In the Industrial North at the end of the 1970s, people were at work with hands and machinery to make things we all use. In the mid 80s, in Wisconsin, they built supercomputers; at the same time, near Boston, they typed on desktop computers. In New York City, in the early 90s, people stood on stock floors, trading. In 1995, in Omaha, they sat at computers, cold calling as telemarketers; and in Cleveland, in that same year, they used their human skills in traditional ways to once again craft products we all depend on. Work, work, work--we spend the better part of our lives on the job, be it in a factory or an antiseptic office, or somewhere else in the vast assembly line in between. Tireless photographer Lee Friedlander, the maniacally inclusive but blessedly nonchalant cataloguer of Americana--her monuments, jazz musicians and urban landscapes--here presents 16 years of Americans at work. A collection of commissioned portfolios, some made at the request of art institutions, others at the behest of company CEOs, Lee Friedlander At Work also documents, albeit subtly, 16 years of one of America's most exceptional and hard-working photographers at work.
Lee Friedlander is a seminal American photographer known for his innovative images of city streets. Often featuring candid portraits of people, signs, and reflections of himself in store front windows, Friedlander’s street photography captures the unexpected overlaps of light and content in urban landscapes. “I’m not a premeditative photographer,” he has said. “You don’t have to go looking for pictures.

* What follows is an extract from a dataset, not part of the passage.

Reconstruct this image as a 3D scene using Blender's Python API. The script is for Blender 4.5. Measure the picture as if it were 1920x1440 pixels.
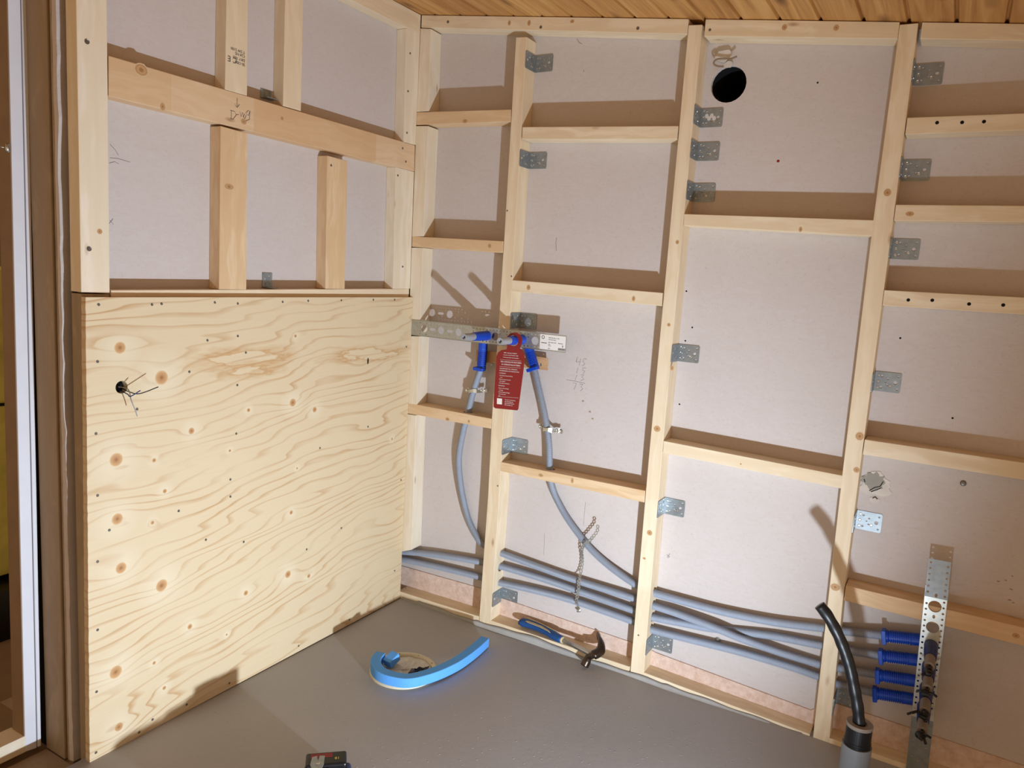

The material is generous. You go out and the pictures are staring at you.”
Born on July 14, 1934 in Aberdeen, WA, he studied at the Art Center College of Design in Pasadena before moving to New York in 1956. Influenced by the work of Eugène Atget and Walker Evans, he attempted to see things as if a step removed, spontaneously reacting to all the potential images in front of him. Along with Diane Arbus and Garry Winogrand, Friedlander was represented in the historic “New Documents” exhibition at The Museum of Modern Art in 1967, curated by John Szarkowski. He went on to publish his acclaimed photobook The American Monument in 1976. More recently, in 2010, Friedlander published America by Car, a book which was accompanied by an exhibition at the Whitney Museum and featured a series of photos that were taken on road trips from behind the wheel of rental cars. The artist continues to live and work in New York, NY. Today, his photographs are held in the collections of the Art Institute of Chicago, The Metropolitan Museum of Art in New York, the Los Angeles County Museum of Art, and the Victoria and Albert Museum in London, among others.